=== Material provided ===
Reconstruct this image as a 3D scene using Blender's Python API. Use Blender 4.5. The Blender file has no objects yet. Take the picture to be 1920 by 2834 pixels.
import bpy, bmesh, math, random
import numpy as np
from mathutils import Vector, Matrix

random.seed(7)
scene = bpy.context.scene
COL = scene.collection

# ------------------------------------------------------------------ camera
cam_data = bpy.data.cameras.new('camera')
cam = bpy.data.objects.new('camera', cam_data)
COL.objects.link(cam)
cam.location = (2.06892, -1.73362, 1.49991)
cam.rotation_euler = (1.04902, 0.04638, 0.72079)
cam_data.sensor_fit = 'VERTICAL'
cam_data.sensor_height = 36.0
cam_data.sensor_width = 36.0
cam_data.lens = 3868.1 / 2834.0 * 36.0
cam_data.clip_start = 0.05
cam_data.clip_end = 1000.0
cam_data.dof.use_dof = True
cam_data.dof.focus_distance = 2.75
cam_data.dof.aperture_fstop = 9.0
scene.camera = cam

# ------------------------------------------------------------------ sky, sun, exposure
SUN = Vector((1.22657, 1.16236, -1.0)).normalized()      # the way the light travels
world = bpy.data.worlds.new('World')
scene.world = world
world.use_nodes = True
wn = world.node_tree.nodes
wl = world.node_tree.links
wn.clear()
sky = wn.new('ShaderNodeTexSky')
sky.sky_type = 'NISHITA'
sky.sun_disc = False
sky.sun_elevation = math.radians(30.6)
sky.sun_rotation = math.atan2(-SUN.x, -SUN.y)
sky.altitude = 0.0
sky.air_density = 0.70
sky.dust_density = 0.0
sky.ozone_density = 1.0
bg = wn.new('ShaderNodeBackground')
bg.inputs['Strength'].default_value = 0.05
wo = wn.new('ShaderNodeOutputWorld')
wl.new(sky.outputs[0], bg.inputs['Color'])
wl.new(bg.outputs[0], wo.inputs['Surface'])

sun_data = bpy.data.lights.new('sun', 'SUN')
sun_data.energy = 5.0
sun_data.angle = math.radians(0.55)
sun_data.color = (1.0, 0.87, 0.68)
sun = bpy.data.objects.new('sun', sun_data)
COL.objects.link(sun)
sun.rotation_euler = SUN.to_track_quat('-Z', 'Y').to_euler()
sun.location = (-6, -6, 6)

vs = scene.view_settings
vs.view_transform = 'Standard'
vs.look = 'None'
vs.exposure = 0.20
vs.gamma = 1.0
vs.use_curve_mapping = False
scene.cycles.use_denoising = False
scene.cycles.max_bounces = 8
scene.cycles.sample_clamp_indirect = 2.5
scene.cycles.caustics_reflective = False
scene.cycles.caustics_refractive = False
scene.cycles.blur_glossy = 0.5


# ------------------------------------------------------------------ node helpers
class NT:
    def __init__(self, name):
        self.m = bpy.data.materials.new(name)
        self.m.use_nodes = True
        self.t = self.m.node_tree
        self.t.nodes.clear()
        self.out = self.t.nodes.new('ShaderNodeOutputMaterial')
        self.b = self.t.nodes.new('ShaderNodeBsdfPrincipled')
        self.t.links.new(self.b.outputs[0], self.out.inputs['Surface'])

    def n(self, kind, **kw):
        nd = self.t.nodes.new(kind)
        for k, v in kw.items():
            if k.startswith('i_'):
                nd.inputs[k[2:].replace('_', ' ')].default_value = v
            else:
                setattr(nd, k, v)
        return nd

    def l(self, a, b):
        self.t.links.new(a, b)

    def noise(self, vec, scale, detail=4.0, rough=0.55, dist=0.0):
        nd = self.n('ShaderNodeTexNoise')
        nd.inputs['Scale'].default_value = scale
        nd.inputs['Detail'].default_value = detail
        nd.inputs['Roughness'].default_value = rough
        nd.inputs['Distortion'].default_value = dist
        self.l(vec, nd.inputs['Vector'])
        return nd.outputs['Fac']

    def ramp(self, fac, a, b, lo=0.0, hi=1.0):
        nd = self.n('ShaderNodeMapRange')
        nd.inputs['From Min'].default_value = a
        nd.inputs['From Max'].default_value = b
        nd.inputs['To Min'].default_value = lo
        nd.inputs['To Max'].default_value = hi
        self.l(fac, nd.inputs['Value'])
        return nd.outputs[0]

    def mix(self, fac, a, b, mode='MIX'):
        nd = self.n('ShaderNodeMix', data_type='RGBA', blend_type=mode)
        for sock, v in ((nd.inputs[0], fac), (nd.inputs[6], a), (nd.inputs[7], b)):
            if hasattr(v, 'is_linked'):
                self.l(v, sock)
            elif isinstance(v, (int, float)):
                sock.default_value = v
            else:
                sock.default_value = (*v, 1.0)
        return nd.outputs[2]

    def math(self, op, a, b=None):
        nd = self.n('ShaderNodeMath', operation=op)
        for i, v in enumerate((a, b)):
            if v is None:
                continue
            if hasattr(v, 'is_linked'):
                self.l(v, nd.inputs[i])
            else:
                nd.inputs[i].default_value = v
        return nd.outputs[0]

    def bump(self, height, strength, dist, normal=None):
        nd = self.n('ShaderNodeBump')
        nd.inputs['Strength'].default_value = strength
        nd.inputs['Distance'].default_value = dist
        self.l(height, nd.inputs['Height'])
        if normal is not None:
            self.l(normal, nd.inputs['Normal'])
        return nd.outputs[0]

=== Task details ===
Please print the material above exactly as it appears, from its first line through the line containing "COL = scene.collection", inclusive, and stop there.

=== Completed exercise ===
Reconstruct this image as a 3D scene using Blender's Python API. Use Blender 4.5. The Blender file has no objects yet. Take the picture to be 1920 by 2834 pixels.
import bpy, bmesh, math, random
import numpy as np
from mathutils import Vector, Matrix

random.seed(7)
scene = bpy.context.scene
COL = scene.collection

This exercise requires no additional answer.